Likewise, talks have already taken place to explore the possibility of joint collaboration in the security industry. In January 2014, members of the UK Trade and Investment Defence and Security Organisation met with UAE officials to discuss how the British security industry could help the UAE prepare for the Expo 2020 by providing security equipment and police training. It is expected that more than 100 British companies will have the opportunity to take part in this exchange.

What does all this mean to you? There are multiple opportunities for growth and development arising from the close economic ties between the UK and the UAE. A Master in Accounting and Finance can improve your future prospects and help you successfully navigate the current economic climate. Gaining a qualification in this area can improve your own marketability in an  increasingly competitive job market, where only the best qualified individuals have a chance to get ahead. There has never been a better time to invest in your future with a postgraduate qualification.

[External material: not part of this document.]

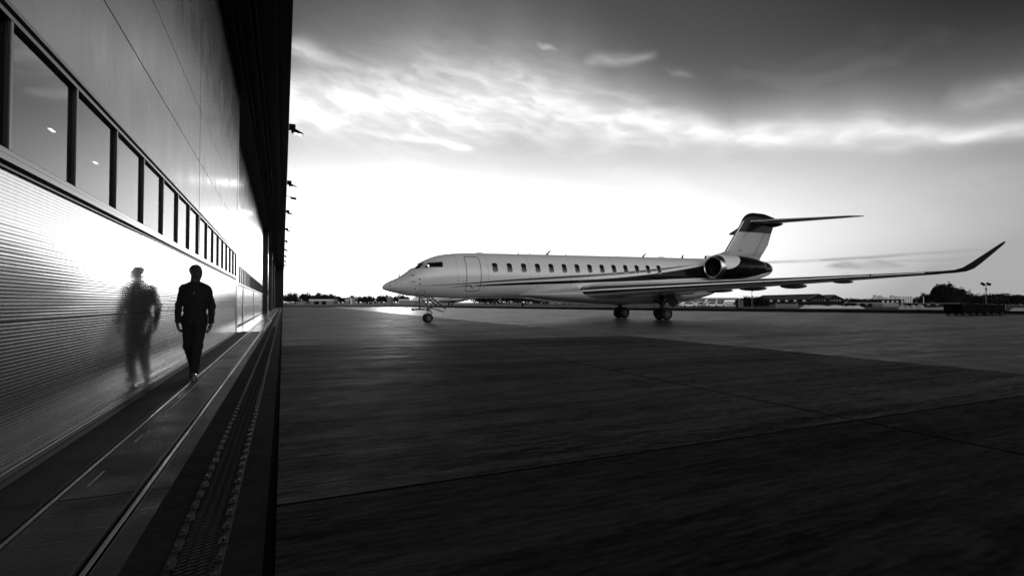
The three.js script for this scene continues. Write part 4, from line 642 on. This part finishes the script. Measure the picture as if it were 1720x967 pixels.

A brief overview of UK-UAE economic relations

Although both countries are economic powerhouses in their own right, it is useful to look at their common economic ties. The UK and the UAE have a solid history of prosperous bilateral relations, whose origins can be traced back to 1971. According to the UAE’s embassy in London, there are more than 100,000 UK citizens living and working in the UAE, and Emirati tourists and visitors contribute significantly to the British tourist sector. Every year, the UK exports goods to the UAE for the value of £3.2 billion, and conversely, the UAE exports over £1 billion worth of goods to the UK. In fact, the UAE is among the UK’s top 15 largest export markets.

The potential of bilateral economic relations was further enhanced by the 2009 UK-UAE Joint Economic Committee, in which both countries agreed to increase mutual trade links by 60 per cent in just six years. This target was surpassed in 2013, two years ahead of time. In addition, several Memorandums of Understanding have been signed since 2008 to guarantee collaboration in the strategic renewable energies sector.